## Description of the task
Transcribe only the lines from the line with "0.02, (1, .16, 1))" through the line with "m_noise, m_cover, mt_mat)", exactly, counting both of those lines as part of the stretch.

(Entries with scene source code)

>>>

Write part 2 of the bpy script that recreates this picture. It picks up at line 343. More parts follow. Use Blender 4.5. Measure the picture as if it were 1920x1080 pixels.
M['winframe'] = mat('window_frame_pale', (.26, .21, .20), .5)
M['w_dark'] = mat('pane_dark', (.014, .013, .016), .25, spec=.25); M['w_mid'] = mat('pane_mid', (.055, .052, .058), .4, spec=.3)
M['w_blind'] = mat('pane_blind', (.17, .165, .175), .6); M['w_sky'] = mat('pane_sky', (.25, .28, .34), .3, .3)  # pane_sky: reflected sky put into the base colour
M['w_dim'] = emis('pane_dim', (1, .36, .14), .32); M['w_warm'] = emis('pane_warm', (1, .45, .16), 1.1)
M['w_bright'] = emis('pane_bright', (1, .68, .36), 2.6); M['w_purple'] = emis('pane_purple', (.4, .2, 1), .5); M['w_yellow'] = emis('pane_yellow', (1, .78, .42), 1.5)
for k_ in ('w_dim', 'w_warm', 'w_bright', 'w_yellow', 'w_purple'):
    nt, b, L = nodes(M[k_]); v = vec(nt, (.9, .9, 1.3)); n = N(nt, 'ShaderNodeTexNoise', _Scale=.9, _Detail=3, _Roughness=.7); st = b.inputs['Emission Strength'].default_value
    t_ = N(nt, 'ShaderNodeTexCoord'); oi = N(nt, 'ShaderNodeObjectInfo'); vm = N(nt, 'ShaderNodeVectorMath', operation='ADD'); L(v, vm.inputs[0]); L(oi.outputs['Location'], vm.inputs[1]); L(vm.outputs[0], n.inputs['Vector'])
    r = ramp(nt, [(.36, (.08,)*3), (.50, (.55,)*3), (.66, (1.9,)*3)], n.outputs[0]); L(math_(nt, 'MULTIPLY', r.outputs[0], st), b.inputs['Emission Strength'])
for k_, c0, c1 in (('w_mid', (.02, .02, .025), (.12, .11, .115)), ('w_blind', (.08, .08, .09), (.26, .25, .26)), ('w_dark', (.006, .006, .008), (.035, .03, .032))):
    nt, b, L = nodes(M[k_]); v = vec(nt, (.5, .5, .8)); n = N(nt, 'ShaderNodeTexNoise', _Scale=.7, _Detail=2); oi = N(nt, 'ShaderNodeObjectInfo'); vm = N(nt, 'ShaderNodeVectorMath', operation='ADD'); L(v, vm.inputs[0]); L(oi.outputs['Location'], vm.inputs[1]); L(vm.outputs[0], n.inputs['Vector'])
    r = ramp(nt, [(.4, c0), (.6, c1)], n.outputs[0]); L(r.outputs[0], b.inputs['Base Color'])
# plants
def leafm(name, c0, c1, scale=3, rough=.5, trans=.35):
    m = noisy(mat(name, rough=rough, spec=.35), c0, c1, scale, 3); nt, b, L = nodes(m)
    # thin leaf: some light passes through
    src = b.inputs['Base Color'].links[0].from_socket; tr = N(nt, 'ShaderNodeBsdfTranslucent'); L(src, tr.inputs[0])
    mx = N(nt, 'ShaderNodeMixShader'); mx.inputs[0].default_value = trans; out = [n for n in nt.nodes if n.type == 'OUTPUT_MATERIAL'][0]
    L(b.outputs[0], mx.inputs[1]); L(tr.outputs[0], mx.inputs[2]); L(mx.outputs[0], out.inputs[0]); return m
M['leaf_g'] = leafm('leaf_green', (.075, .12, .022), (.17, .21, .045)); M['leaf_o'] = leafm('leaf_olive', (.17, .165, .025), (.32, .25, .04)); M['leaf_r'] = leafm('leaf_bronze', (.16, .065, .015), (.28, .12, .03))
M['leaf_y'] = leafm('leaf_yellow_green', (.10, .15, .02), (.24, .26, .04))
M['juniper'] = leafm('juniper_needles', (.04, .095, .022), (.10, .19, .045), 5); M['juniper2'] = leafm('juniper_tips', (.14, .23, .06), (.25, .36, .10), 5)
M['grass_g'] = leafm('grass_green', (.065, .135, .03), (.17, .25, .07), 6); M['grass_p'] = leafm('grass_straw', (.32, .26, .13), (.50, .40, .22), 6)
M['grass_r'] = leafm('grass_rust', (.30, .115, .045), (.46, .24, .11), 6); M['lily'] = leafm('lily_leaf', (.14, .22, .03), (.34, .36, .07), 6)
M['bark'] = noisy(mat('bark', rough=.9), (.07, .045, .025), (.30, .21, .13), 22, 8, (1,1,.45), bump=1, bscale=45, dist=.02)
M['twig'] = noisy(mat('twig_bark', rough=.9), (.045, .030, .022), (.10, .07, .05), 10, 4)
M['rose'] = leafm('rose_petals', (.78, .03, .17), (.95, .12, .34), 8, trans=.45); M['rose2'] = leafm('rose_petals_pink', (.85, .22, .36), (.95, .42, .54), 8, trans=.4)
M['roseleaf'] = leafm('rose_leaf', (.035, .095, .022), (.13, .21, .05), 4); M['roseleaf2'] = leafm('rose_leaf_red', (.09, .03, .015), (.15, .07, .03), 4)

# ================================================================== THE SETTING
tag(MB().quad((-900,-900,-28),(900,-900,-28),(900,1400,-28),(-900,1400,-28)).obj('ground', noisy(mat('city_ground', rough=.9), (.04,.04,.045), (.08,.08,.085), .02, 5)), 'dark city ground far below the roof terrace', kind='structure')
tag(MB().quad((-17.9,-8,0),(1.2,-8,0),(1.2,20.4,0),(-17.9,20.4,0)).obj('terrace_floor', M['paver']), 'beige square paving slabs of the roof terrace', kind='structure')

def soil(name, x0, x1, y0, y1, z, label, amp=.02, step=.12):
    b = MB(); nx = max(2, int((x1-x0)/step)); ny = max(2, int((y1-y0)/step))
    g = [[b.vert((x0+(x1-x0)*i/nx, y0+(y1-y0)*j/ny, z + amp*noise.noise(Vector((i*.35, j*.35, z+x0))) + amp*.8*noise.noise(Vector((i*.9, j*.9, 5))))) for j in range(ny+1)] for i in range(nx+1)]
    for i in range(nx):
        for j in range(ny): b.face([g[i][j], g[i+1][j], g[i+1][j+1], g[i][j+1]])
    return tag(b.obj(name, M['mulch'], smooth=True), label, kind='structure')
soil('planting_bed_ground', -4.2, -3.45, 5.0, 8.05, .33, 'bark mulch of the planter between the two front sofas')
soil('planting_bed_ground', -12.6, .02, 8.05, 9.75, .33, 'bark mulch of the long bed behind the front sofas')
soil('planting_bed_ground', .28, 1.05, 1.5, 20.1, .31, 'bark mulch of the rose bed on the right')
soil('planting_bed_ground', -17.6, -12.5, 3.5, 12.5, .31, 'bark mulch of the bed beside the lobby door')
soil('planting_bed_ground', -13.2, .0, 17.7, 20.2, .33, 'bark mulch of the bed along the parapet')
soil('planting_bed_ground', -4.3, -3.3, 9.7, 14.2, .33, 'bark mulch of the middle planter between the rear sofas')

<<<
>>>

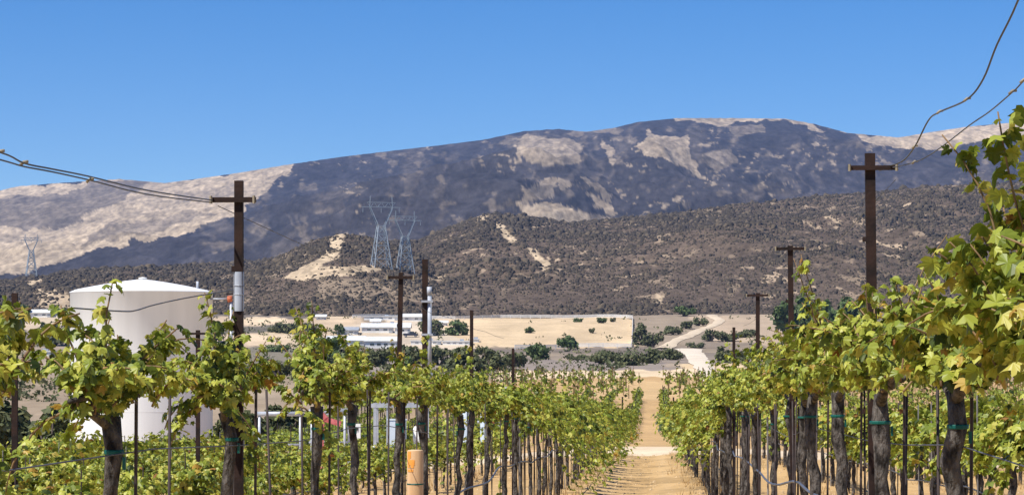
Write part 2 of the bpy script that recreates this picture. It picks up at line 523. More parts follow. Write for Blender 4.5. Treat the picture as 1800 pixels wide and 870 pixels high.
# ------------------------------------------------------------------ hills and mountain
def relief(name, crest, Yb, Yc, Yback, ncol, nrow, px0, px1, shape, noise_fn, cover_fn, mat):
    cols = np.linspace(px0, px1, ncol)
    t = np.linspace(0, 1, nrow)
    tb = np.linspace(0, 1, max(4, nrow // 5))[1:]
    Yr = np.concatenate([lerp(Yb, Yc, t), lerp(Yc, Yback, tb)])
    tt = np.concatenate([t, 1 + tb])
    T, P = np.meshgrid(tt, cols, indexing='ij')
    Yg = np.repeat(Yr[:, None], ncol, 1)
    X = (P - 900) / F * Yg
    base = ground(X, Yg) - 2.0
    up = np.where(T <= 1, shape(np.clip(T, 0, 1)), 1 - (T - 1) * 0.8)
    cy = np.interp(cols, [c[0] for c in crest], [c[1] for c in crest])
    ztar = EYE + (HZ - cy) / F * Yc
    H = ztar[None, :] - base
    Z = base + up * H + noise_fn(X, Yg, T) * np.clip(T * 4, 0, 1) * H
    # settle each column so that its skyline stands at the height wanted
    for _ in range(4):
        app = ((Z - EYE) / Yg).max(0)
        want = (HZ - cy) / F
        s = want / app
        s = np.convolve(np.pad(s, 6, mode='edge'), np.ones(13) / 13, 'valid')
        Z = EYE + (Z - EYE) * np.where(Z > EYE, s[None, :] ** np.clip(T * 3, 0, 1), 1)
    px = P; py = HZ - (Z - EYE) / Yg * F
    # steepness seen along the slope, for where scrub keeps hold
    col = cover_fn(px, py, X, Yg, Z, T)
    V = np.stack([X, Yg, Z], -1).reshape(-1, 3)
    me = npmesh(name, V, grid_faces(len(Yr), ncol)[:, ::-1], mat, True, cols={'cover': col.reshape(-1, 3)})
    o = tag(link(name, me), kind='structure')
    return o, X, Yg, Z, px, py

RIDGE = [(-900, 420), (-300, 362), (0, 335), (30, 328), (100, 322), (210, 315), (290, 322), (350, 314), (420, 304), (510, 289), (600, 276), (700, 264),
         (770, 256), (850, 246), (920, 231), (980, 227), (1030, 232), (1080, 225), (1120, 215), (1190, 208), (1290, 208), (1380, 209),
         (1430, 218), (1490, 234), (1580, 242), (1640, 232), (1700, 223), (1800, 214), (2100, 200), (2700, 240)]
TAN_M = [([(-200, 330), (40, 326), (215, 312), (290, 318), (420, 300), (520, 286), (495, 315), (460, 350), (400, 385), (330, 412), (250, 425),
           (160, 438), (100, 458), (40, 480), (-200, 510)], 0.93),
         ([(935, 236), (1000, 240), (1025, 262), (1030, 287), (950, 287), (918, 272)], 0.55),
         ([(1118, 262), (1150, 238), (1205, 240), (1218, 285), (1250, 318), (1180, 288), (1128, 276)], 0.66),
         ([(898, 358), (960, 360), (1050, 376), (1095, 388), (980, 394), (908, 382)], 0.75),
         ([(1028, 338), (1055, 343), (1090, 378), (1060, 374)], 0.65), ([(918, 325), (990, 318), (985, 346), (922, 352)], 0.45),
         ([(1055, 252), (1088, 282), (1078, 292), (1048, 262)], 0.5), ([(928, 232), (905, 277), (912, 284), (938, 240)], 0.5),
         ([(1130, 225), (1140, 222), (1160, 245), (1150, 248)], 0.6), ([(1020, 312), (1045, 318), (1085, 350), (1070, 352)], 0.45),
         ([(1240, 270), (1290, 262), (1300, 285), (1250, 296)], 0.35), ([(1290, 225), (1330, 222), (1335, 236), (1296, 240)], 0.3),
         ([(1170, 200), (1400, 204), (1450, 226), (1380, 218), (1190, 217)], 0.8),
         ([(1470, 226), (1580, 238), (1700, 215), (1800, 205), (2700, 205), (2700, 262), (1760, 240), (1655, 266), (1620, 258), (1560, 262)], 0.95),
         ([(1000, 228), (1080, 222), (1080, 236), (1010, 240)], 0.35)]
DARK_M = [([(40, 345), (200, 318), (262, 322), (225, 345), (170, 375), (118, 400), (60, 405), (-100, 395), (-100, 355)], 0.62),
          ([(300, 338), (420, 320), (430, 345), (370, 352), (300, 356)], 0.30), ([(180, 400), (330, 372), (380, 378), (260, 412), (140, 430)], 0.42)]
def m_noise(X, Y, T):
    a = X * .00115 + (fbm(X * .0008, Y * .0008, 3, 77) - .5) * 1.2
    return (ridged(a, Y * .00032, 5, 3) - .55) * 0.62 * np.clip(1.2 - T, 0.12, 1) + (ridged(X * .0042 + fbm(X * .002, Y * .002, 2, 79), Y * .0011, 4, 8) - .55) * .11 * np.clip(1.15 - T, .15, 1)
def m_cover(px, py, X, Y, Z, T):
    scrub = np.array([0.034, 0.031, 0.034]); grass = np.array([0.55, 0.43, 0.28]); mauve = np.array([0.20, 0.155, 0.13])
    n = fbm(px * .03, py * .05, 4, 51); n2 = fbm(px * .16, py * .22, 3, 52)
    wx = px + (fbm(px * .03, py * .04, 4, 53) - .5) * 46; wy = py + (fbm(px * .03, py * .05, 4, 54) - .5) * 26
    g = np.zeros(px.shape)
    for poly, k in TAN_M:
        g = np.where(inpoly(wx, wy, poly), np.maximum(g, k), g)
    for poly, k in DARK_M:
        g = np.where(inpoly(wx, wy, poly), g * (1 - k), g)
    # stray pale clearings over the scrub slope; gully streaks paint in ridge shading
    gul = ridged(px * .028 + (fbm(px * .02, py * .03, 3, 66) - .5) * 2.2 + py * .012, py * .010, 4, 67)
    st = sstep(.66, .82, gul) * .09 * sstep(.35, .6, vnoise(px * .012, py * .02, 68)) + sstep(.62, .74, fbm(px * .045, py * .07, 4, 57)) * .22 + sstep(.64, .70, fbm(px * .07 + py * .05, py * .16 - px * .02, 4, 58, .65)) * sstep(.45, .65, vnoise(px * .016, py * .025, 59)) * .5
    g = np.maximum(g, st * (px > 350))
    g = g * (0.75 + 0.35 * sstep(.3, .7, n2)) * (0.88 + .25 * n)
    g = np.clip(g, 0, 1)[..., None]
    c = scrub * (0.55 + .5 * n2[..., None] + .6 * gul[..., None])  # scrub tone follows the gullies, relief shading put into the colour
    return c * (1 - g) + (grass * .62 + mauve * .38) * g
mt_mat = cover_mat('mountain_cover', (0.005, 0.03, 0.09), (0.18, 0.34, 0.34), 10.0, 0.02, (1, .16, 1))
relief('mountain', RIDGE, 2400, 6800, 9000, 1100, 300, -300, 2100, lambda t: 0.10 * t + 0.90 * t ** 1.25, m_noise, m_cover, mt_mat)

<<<

## Answer to this task
mt_mat = cover_mat('mountain_cover', (0.005, 0.03, 0.09), (0.18, 0.34, 0.34), 10.0, 0.02, (1, .16, 1))
relief('mountain', RIDGE, 2400, 6800, 9000, 1100, 300, -300, 2100, lambda t: 0.10 * t + 0.90 * t ** 1.25, m_noise, m_cover, mt_mat)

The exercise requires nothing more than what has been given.